Les Chroniques de l'Imaginaire

La huitième vie (pour Brilka) - Haratischwili, Nino

Brilka a disparu. La jeune fille a fugué de l’hôtel où elle résidait à Amsterdam avec la troupe de danseurs dont elle fait partie, pour se rendre à Vienne, en Autriche. L’adolescente ne compte pas retourner dans son pays, et a laissé un mot à ce sujet. Passionnée de danse, elle est fascinée par Vienne et des rêves de gloire. 

Sa grand-mère demande alors à sa tante Niza, qui vit un moment difficile, d’aller la récupérer dans la ville où elle a été arrêtée. Pendant son voyage, Niza décide de raconter l’histoire de leur famille, en commençant par leur arrière-grand-mère, Stasia, fille d’un chocolatier qui a fait fortune avant les tragiques événements de la révolution bolchévique.

L’histoire de la famille commence donc en 1917 et se poursuit sur six générations, chacune avec ses rêves, ses bonheurs, ses malheurs, mais avec une constante : l’histoire familiale est intimement liée à l’histoire de la Géorgie et de ce qui deviendra l’URSS.

Le huitième livre demeure vide, car c’est à Brilka de l’écrire.

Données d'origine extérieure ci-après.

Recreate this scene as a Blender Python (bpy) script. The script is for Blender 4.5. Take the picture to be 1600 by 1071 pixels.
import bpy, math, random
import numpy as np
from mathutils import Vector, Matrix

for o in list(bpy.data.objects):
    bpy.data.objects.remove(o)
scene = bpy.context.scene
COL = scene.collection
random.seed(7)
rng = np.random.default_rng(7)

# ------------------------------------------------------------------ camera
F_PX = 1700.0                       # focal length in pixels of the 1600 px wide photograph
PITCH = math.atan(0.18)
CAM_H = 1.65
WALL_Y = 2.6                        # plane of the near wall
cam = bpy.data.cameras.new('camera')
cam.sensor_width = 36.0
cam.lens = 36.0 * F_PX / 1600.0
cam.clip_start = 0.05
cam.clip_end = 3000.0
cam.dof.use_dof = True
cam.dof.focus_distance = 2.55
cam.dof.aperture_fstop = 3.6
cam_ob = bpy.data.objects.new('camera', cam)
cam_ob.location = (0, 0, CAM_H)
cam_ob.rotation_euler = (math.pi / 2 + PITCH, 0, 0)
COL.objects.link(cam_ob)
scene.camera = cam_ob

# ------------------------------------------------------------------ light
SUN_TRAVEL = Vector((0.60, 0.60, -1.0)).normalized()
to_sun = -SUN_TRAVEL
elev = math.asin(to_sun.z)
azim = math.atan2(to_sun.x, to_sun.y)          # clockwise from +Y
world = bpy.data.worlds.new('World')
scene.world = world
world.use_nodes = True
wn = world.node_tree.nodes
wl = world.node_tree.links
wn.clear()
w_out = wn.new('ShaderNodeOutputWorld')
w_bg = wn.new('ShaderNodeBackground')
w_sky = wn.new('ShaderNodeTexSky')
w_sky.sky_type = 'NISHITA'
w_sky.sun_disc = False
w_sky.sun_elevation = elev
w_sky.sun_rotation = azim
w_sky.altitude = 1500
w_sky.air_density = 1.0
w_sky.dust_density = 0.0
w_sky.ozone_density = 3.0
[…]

Oui je vous dévoile la fin du livre, mais sans rien vous gâcher étant donné que la dernière partie est blanche et ouverte sur le futur.

La huitième vie est un roman foisonnant, immense, long (plus de mille pages), mais très bien écrit et j’ai pris mon temps pour le savourer d’un bout à l’autre tellement les histoires sont denses et prenantes. C’est une saga familiale où rien n’est simple, ou le bonheur ne tient parfois qu’à un fil, mais qui montre l’opiniâtreté de cette famille à survivre à tout. Quitte à en souffrir, quitte à tuer, quitte à détester ou aimer éperdument.

Les femmes de ce livres sont loin d’être parfaites, mais on se surprend à les apprécier, à compatir à leurs malheurs, à se réjouir de leurs bonheurs, un peu comme des cousines qu’on apprécie de voir régulièrement. Et l’écriture de l’autrice est parfaite pour nous plonger dans cette saga, et elle ne tombe jamais dans la facilité ou les raccourcis. Elle prend le temps de poser les décors, les personnages, l’histoire et l’Histoire, ce qui forme un tout particulièrement dense et savoureux.

J’ai trouvé que le mélange des bouleversements d’un pays à l’histoire de la famille était vraiment bien fait, et ne faisait pas du tout artificiel. Que ce soient les engagements politiques ou militaires des membres de la famille, on comprend que certaines obligations n’étaient pas évitables et que se soumettre au régime impliquait de pouvoir juste survivre, à défaut de vivre libre.

Un gros coup de cœur pour ce livre, une de mes meilleures lectures de 2021.